Metaforia Constante de Olhos que Ouvem Vida [ou resgatam o trauma da boca calada]

26.3.06

Esses dias, em meio à correria de um dia de trânsito, trabalho e amenidades, tirou a sorte num biscoitinho da sorte. Daqueles que os chineses tinham a tradição de comer depois das refeições. E, graças ao Lig Lig, esse costume é mantido com frases feitas e impressas ao acaso da estatística de um computador qualquer. A sorte pode ser entregue pelo prático sistema de delivery por apenas 50 centavos.

"Você que sempre teve o coração aberto, encontrará um que se abrirá para você."

Era isso que ela tinha tirado. E aquilo a encheu de uma alegria tremenda, que parecia que voltava a ter 15 anos. Parecia aquela menina que na janela olhava as estrelas e a cada oportunidade cadente, fazia um pedido. Um pedido que era sempre o mesmo. O de que desse tudo certo e que ela achasse o seu lugar no coração de alguém que se sentisse acolhido no seu.

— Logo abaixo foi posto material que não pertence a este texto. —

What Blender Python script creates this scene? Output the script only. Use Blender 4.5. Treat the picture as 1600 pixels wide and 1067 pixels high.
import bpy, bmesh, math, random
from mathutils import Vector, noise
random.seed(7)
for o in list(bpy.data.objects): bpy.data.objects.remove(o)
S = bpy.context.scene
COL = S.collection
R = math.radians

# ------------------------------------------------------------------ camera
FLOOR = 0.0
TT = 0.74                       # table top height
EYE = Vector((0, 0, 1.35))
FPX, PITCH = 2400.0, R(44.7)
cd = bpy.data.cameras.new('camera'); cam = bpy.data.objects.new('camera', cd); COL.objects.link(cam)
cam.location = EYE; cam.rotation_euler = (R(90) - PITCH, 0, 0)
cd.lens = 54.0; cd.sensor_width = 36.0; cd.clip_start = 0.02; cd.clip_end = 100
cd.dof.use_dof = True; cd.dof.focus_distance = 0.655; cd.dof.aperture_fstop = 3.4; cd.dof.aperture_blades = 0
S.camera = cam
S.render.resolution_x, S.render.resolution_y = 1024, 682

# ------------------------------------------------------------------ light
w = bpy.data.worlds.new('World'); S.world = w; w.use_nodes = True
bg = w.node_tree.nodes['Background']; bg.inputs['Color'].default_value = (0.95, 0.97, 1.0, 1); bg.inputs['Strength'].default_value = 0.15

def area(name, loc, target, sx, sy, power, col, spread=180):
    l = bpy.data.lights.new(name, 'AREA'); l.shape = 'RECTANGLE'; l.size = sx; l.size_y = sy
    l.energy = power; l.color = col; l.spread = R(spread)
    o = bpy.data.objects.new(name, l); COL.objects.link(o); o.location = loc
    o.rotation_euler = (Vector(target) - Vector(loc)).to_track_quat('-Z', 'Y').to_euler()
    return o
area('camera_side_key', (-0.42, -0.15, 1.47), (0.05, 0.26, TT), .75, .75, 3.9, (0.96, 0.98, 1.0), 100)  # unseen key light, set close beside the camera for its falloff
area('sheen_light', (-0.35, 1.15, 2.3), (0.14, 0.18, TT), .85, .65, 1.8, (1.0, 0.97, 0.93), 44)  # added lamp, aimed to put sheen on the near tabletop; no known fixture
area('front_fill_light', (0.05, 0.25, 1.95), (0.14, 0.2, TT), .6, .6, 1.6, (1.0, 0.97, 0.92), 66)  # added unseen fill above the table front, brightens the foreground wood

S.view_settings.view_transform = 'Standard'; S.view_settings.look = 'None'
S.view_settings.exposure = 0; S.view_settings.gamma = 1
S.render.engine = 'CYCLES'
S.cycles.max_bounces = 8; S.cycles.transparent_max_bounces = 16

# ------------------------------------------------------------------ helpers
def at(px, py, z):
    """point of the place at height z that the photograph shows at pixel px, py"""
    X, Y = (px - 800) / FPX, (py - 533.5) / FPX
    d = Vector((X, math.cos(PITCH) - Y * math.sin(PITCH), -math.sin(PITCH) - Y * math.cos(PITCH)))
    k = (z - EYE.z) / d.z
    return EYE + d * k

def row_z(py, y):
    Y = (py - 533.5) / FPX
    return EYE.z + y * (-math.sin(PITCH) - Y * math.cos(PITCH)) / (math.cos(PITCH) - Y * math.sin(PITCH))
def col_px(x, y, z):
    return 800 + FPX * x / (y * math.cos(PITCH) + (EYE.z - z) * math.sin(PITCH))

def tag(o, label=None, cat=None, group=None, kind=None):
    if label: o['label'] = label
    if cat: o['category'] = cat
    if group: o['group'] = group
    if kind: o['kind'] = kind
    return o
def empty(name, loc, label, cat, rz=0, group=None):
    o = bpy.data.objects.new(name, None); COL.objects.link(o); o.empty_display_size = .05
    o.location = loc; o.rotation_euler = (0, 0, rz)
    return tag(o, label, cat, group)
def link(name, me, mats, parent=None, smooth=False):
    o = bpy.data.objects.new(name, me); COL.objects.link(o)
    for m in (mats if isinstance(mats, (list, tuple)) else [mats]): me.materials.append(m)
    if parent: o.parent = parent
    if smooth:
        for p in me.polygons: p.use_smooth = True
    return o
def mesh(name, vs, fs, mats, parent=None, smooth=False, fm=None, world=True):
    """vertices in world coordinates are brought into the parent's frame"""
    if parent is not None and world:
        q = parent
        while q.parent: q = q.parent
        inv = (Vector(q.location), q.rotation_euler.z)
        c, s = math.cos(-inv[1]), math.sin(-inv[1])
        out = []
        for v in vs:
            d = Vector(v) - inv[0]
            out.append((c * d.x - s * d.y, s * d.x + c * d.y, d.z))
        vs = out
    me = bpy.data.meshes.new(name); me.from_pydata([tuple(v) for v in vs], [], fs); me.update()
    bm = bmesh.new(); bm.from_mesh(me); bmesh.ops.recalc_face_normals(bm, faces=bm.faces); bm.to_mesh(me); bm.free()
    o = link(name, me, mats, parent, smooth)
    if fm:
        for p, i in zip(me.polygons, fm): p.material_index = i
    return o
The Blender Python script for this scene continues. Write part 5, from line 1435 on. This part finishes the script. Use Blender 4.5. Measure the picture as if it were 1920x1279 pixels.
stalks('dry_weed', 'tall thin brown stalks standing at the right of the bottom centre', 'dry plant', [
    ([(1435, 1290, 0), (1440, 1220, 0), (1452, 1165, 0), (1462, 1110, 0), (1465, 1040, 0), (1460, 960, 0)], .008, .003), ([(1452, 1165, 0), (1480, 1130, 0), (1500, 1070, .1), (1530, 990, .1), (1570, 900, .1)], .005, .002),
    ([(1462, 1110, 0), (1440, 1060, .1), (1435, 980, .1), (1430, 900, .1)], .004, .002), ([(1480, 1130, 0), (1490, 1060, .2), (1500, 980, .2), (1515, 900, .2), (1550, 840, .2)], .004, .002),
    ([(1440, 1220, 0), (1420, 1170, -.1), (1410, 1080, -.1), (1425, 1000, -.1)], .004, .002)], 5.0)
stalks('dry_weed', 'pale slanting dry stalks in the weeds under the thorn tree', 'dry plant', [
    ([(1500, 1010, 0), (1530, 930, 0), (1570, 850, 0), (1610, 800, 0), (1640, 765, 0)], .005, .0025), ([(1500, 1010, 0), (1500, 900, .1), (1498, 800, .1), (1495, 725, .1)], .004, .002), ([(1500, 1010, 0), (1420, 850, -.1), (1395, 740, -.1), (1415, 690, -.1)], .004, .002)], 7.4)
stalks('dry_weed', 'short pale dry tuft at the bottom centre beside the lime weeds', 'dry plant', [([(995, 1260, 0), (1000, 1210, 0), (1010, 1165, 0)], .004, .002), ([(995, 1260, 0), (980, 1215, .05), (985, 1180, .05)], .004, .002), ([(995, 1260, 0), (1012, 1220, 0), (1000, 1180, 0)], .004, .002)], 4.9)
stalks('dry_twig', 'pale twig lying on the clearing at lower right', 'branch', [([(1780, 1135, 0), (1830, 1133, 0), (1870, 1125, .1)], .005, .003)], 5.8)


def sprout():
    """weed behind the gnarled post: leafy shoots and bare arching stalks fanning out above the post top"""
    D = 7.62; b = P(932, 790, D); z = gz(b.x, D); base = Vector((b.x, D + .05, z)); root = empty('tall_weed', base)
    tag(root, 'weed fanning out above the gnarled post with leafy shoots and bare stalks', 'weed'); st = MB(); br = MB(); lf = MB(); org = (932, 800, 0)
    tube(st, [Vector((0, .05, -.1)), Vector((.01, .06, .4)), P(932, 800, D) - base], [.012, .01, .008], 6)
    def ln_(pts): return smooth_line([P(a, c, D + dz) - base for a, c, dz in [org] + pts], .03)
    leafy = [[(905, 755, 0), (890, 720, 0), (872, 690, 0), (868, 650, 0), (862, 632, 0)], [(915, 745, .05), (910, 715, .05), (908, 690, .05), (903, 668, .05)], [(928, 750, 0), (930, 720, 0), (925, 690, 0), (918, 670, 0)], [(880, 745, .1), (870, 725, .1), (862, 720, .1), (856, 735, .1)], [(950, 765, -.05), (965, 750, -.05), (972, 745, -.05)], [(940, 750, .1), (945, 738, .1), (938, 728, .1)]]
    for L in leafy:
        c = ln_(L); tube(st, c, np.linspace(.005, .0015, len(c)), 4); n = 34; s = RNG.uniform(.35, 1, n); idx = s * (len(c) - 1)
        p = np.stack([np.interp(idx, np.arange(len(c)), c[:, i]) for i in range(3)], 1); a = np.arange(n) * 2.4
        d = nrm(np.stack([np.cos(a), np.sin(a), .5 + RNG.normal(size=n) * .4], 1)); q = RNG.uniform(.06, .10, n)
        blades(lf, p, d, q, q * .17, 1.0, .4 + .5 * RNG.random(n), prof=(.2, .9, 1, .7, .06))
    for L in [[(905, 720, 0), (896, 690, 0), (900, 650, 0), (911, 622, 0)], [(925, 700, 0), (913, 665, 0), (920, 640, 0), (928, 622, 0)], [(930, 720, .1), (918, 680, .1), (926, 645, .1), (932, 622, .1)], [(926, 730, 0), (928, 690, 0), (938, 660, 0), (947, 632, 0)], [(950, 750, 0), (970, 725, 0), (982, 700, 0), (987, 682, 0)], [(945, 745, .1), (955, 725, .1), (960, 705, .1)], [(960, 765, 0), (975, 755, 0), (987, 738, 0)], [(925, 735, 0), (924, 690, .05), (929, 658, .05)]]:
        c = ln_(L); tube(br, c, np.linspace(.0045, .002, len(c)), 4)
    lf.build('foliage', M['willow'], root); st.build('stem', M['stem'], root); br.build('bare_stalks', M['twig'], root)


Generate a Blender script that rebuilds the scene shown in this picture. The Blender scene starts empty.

Ela parou de procurar. Não quer mais viver esse sonho como se fosse apenas ele o projeto de seu futuro e de sua felicidade. Mas ela sabe que de alguma maneira, aquela menina continua viva e intensa dentro dela. É aquela a menina que sorri por trás do seu sorriso. Aquele que a caracteriza tão fortemente. É aquela menina que a move ainda. Junto com a mulher que se tornou.

E aí, hoje, quando estava prestes a sair de casa para ver poesia projetada no cinema, eis que se depara com uma enorme, mas era grande mesmo, mariposa. É possível uma mariposa ter asas tão lindas e tão grandes? Só que do mesmo jeito que era encantadora, ameaçava. Era negra. E enorme. Ela se viu acuada num cantinho da cozinha, olhando de longe aquele ser pousado na porta; e tremia. Procurava arranjar coragem para passar por aquele espaço sem que tivesse que magoar ou ser magoada por algo encantador. Não houve maneiras de passar despercebida. Mas tinha de passar. E aquele bicho assustado, tanto quanto ela, voava pela casa procurando um lugar para estar despercebido.

– Mariposa, pousa! Por favor pousa. Pousa que te abrirei as janelas, para que voes para longe e leve no coração de mariposa a minha admiração por tuas asas, por tua presença e por tua beleza ameaçadora.

E ela pousara. Assim como a mariposa. Que aguardaria em paciência o retorno da mulher assustada, que agora jamais faria qualquer movimento para segurar aquela companhia para si.

Eram as duas livres. E a mariposa voou pra longe. E confundiu-se, linda, com o tom negro do céu da noite.

Um recado. Nunca tinha visto algo como aquilo. Era novo. E era porque a janela estava aberta. Abriu-se para que os corajosos se sentissem à vontade. E ficassem o quanto quisessem.

Para estranharem-se, respeitarem-se, admirarem-se mutuamente.

Ela se apavorou com aquela mariposa. Mas a janela continua aberta. E agora é a vez dela de esperar. Pacientemente. Que a vida traga os bons ventos. As novidades ricas que jamais será possível sonhar. Ousa agora acreditar pro mundo ver. Ousa ser feliz como jamais imaginou.

E conforta aquela menina linda e frágil, em seu enorme, misterioso e aberto coração de mulher. Com aquele sorriso que agora dá pra sentir.